Michele Cristoforetti

dalla cantina ad Avio

al palco di Vasco Rossi


La copertina di "Tutto in un brivido"

Nato il 14 gennaio del 1989 a Rovereto, Michele Cristoforetti a 16 anni inizia il suo percorso nella musica da autodidatta suonando la chitarra per poi consolidare la sua formazione musicale con la nascita nel 2008 della sua prima band. Il 2014 e il 2015 lo vedono protagonista della prima tournée teatrale in cui presenta dal vivo il suo primo album Muoviti. La scaletta dei concerti del tour Rock d’autore del 2016 è composta da una serie di brani dall’anima cantautorale unita a un’immancabile vena rock: L’Album delle Pose (2015), Il mio tempo (2016), Sigaro Cubano (2016), Muoviti (Remastered) (2016) e Capita che (Remastered) (2017). Nel 2018 gira l’Italia con Anime salve tour, in cui reinterpreta i brani contenuti nell’omonimo album di Fabrizio De André del 1996. Nel 2018 esce il suo EP, Ancora qui. Oltre a pubblicare i singoli Blake e Notti, nel 2021 dedica il brano Come stai (Per te Chico) a Chico Forti.
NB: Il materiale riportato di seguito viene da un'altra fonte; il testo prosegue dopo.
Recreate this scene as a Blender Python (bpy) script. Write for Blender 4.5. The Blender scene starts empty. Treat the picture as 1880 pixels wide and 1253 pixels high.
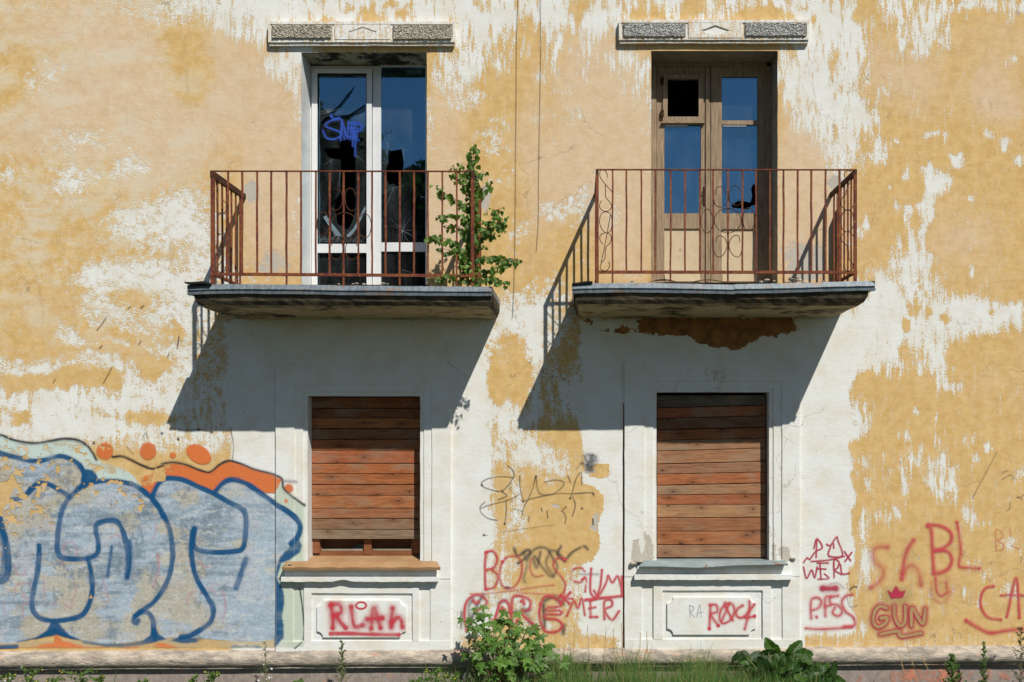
import bpy, math, random
import numpy as np
from mathutils import Vector, Matrix
from mathutils.geometry import tessellate_polygon

random.seed(7)
SC = bpy.context.scene
COL = SC.collection
R = math.radians

# ------------------------------------------------------------------ camera
DIST, FPX = 9.4, 1739.0            # metres to the wall, focal length in photo pixels
VX, VY = 1060.0, 790.0             # where the view axis meets the photograph
CAMX, CAMZ = (VX-940)/185.0, (1253-VY)/185.0
cd = bpy.data.cameras.new('camera'); cam = bpy.data.objects.new('camera', cd); COL.objects.link(cam)
cam.location = (CAMX, -DIST, CAMZ); cam.rotation_euler = (R(90), 0, 0)
cd.sensor_width = 36; cd.lens = 36*FPX/1880; cd.shift_x = -(VX-940)/1880; cd.shift_y = (VY-626.5)/1880
cd.clip_end = 1500; SC.camera = cam

def P(px, py, D=0.0):
    """photo pixel on the plane D metres in front of the facade -> world"""
    k = (DIST-D)/FPX
    return Vector((CAMX+(px-VX)*k, -D, CAMZ-(py-VY)*k))

# ------------------------------------------------------------------ light
SUN = Vector((0.605, -1.0, 1.345)).normalized()
elev = math.asin(SUN.z); rot = math.atan2(SUN.x, SUN.y)
w = bpy.data.worlds.new('World'); SC.world = w; w.use_nodes = True
nt = w.node_tree; nt.nodes.clear()
sky = nt.nodes.new('ShaderNodeTexSky'); sky.sky_type = 'NISHITA'; sky.sun_disc = False
sky.sun_elevation = elev; sky.sun_rotation = rot; sky.air_density = 1.0; sky.dust_density = 0.3; sky.ozone_density = 2.5
bg = nt.nodes.new('ShaderNodeBackground'); bg.inputs[1].default_value = 0.056
wo = nt.nodes.new('ShaderNodeOutputWorld')
nt.links.new(sky.outputs[0], bg.inputs[0]); nt.links.new(bg.outputs[0], wo.inputs[0])
sl = bpy.data.lights.new('sun', 'SUN'); sl.energy = 4.9; sl.angle = R(0.5); sl.color = (1.0, 0.955, 0.87)
so = bpy.data.objects.new('sun', sl); COL.objects.link(so)
so.rotation_euler = (-SUN).to_track_quat('-Z', 'Y').to_euler(); so.location = (4, -9, 12)
SC.view_settings.view_transform = 'Standard'; SC.view_settings.look = 'None'
SC.view_settings.exposure = 0.0; SC.view_settings.gamma = 1.0
SC.render.engine = 'CYCLES'
SC.cycles.max_bounces = 8; SC.cycles.transparent_max_bounces = 24

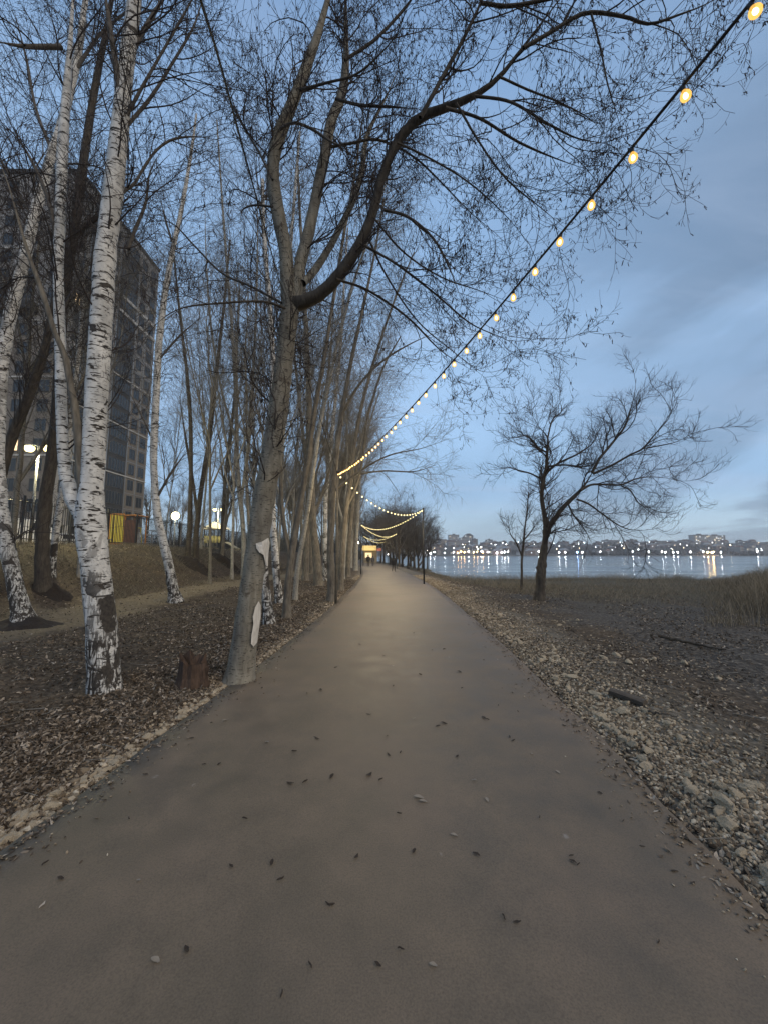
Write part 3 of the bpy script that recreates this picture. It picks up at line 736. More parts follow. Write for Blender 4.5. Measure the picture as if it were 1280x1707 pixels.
row(553, 1003, 10.5, [(552, 960, 9.5), (551, 910, 9), (553, 860, 8.5), (557, 800, 7.5), (563, 740, 7), (573, 670, 6), (588, 590, 5), (606, 510, 4), (625, 420, 3), (640, 330, 2)],
    'thick brown trunk at the path edge beside the first lamp string pole', 76, (BROWN, BROWN, TWIGG),
    [([(556, 820, 4), (580, 800, 3.2), (600, 786, 2.6), (625, 770, 2.2), (655, 757, 1.9), (700, 748, 1.6), (730, 738, 1.2), (748, 731, .9)], dict(dD=-1.)),
     ([(570, 690, 4), (600, 640, 3.4), (640, 600, 2.8), (690, 570, 2.2), (740, 550, 1.5)], dict(dD=-1.)),
     ([(600, 790, 2.2), (640, 785, 2), (690, 786, 1.6), (725, 776, 1), (730, 784, .6)], dict(D=12.6, dD=.3))], (150, 1200, 4200), 1.15)
row(568, 984, 7, [(570, 940, 7), (573, 890, 6.5), (577, 850, 6.5), (585, 800, 6), (590, 750, 5), (600, 690, 4.5), (618, 620, 4), (640, 550, 3.2), (665, 480, 2.4), (690, 420, 1.5)],
    'yellow lit forked tree leaning right just behind the first lamp string pole', 77, (BROWN, BROWN, TWIGG),
    [([(578, 845, 4), (592, 815, 3.5), (604, 770, 3), (612, 700, 2.6), (630, 640, 2)], {})], (150, 1300, 4400), 1.9)
row(580, 962, 6, [(581, 930, 6), (583, 890, 5.5), (588, 840, 5), (594, 790, 4.5), (604, 730, 4), (620, 670, 3.2), (640, 610, 2.5), (668, 560, 1.5)],
    'brown trunk behind the lit forked tree, close to the path', 78, (BROWN, BROWN, TWIGG), (), (110, 1100, 3600), 2.4)
row(593, 951, 5.5, [(594, 925, 5), (595, 890, 4.5), (597, 850, 4), (600, 800, 3.6), (606, 750, 3), (618, 700, 2.2), (632, 655, 1.5)],
    'pale grey trunk leaning over the path, last before the second left pole', 79, (PALE, PALE, TWIGG), (), (110, 1000, 3200), 3.)
# ---- trees on the bank
bank_list = [
    (313, 932, 6.5, [(316, 890, 6), (318, 840, 5.5), (319, 780, 5), (318, 700, 4.5), (312, 620, 4), (300, 520, 3), (290, 420, 2)], 'dark tree with two crossing stems on top of the bank, the left one', DARK),
    (327, 932, 7, [(328, 890, 6.5), (333, 840, 6), (340, 790, 5.5), (350, 730, 5), (358, 660, 4.5), (366, 580, 4), (376, 490, 3), (384, 400, 2)], 'dark tree on the bank leaning right, beside the flood light', DARK),
    (371, 925, 6, [(372, 880, 5.5), (374, 840, 5), (377, 790, 4.5), (384, 730, 4), (392, 660, 3.5), (396, 570, 3), (400, 480, 2)], 'dark tree on the bank in front of the playhouse', DARK),
    (407, 962, 7, [(407, 920, 6), (405, 870, 6), (400, 820, 6), (396, 770, 5.5), (395, 700, 5), (392, 620, 4.5), (386, 530, 4), (378, 430, 3.2), (370, 320, 2.5), (362, 200, 1.6)], 'grey fork stemmed tree just left of the leaning aspen', PALE)]
for i, (px, py, rp, pts, lab, mt) in enumerate(bank_list):
    lm = []
    if i == 3: lm = [([(402, 840, 4), (410, 780, 4), (418, 700, 4), (424, 600, 3.6), (428, 500, 3), (430, 380, 2.4), (428, 260, 1.6)], {}), ([(396, 740, 3.5), (370, 650, 3), (352, 540, 2.6), (344, 420, 2), (342, 300, 1.4)], {})]
    if i == 1: lm = [([(330, 860, 4), (322, 800, 3.6), (310, 730, 3), (300, 660, 2)], {})]
    row(px, py, rp, pts, lab, 90+i, (mt, mt, TWIGG), lm, (110, 900, 3000), 2.3)
# ---- upright pale poplars filling the wood behind
fill = [  # px, D, height, r, lean, label
    (352, 22, 19, .13, (-1.0, 0), 'tall pale poplar left of centre in the wood, its stems rising straight'),
    (334, 30, 22, .14, (.6, 0), 'tall thin poplar far back between the bank trees'),
    (388, 26, 23, .15, (-.8, 0), 'tall poplar with steep pale branches behind the fork stemmed tree'),
    (418, 19, 18, .13, (-1.2, 0), 'slim pale poplar partly hidden by the leaning aspen'),
    (436, 30, 25, .16, (-1., 0), 'very tall poplar straight behind the leaning aspen'),
    (462, 24, 21, .14, (.4, 0), 'pale upright poplar behind the ringed thin birch'),
    (500, 28, 23, .15, (.5, 0), 'tall poplar deep in the row behind the dark straight trunk'),
    (486, 38, 26, .16, (.0, 0), 'far tall poplar showing between the leaning aspen and the row'),
    (274, 34, 16, .10, (.8, 0), 'small bare poplar behind the slender lone birch'),
    (20, 12.5, 15, .13, (.3, 0), 'pale bare tree at the far left in front of the tower block'),
    (135, 15, 17, .12, (-.8, 0), 'bare tree standing behind the many stemmed birch'),
]
ups = lambda n1, n2, n3, h: [dict(n=n1, tmin=.12, ang=(14, 34), ln=(.10*h, .24*h), absl=True, K=10, up=.07, wig=.05, ratio=.55, rmin=.008, rmax=.05),
       dict(n=n2, tmin=.15, ang=(18, 42), ln=(.045*h, .11*h), absl=True, K=7, up=.05, wig=.08, ratio=.55, rmin=.0045),
       dict(n=n3, tmin=.15, ang=(18, 50), ln=(.3, .8), absl=True, K=5, up=.05, wig=.10, ratio=.7, rmin=.0035)]
for i, (px, D, h, r0, lean, lab) in enumerate(fill):
    p = Pt(px, 940, D)[0]; p[2] = float(H(p[0], p[1]))
    auto_tree('poplar_tree', lab, 'tree', p, h, r0*.62, lean, (PALE if i % 3 else ASPEN, TWIGG), 200+i, ups(60, 480, 1900, h), n_fork=3, spread=.2, fork_t=.15)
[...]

A febbraio 2023, presso il Palazzo Benvenuti di Trento, esegue dal vivo Come Stai per l’inaugurazione della statua dedicata a Chico Forti, evento trasmesso in diretta televisiva su Rai 3 con la partecipazione video dello stesso Chico e di Andrea Bocelli. Nel 2022 pubblica 6 singoli, Blake, Notti, Mania, Bella paura, Libera, Live, Come si fa e Esagerato e nel febbraio dello stesso anno è invitato ad esibirsi con il suo brano Notti presso il Live Box di Casa Sanremo. La vittoria del contest Euregio Rock 2022 gli consente di aprire le tappe del VASCO LIVE 2022 a Trento, Milano e Ancona. Nel corso della stessa estate ha aperto i concerti dei Nomadi al Castelfolk Festival e al Monte Bondone Green Festival e le date di Riki e dei The Kolors nello spazio spettacoli del centro commerciale Porte di Roma.